Spanish cooking
I've never been to Spain, but (in the immortal but completely baffling) words of Three Dog Night, I really like the music . Or the food. It's not the women who are insane there, but the chefs.
All those crazy, innovative chefs who started the whole trend of scientific food: freeze-drying and foams and dishes served with printed instructions for how to eat them. But Spain also sounds traditionally food-crazy, too, with pilgramages to eat salads with tuna and anchovies, or charcoal-grilled leeks or peppers. If you've cooked French and mastered Italian, Spanish should be next.
I really got on the bandwagon with Spanish food when Anya von Bremzen's book The New Spanish Table landed on my desk. I've been dying to go ever since--it has such gorgeous pictures and descriptions of food in all the regions of Spain. Perhaps I will, maybe as soon as my money doesn't all go to college tuition. In the meantime, I'm enjoying cooking from her book so much. I recommend it. I've also fooled around a little with "Tapas, A Taste of Spain in America" by Jose Andres. By a Spanish chef who has restaurants in D.C., so more elaborate, but very intriguing.
Today's story about a Valentine's Day dinner gives you just a taste of some of those recipes. They are very well suited to a big party, and one thing I like about the idea of tapas is that it makes things more informal.
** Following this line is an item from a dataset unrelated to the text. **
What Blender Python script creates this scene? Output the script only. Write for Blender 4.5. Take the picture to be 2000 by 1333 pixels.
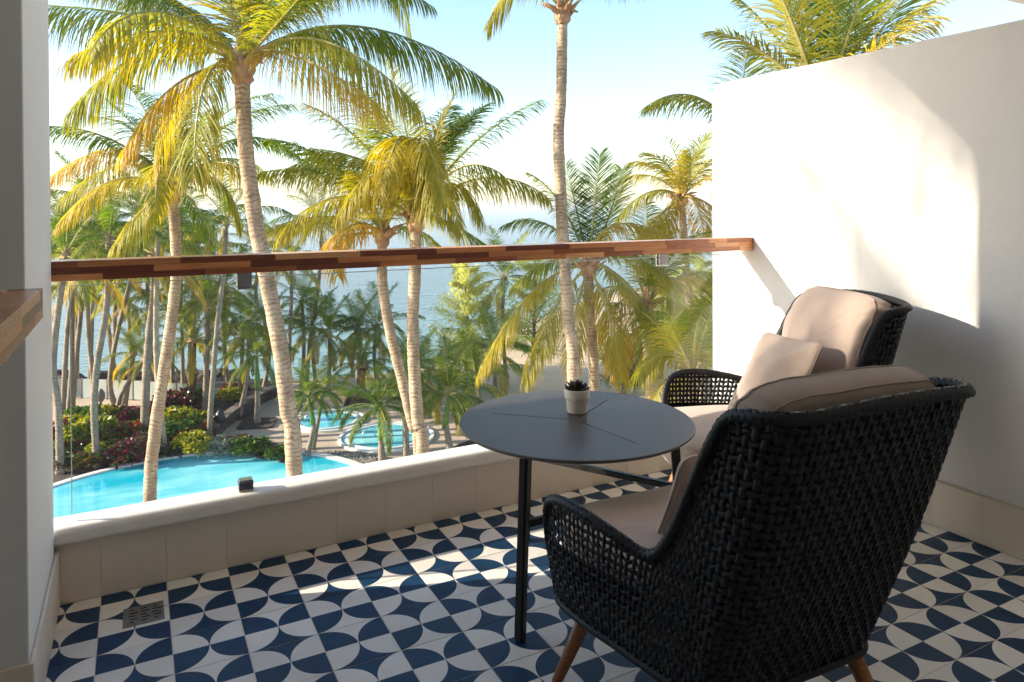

You can eat a few, then get up from the table and put together a few more, instead of timing everything perfectly ahead. I included some places to buy certain Spanish ingredients, because that's part of the fun of taking on a new cuisine in your kitchen.
2 Comments:
the crazy innovative chef movment started in spain. ferran adria. El bulli restaurant. the birth place of scientific cuisine
i'm not sure why the anonymous blogger pointed out what you wrote at the beginning of the second paragraph... anyway:
i was wondering if you would want to dine at el bulli if you went to spain.
or if you've tried restaurants that have built on the microgastronomy movement and had any comments on those.
i've looked through a lot of "tapas" cookbooks, and find many of them are really just hor d'oeuvres by another name. i wasn't of the impression that that's what tapas were. care to make any distinctions?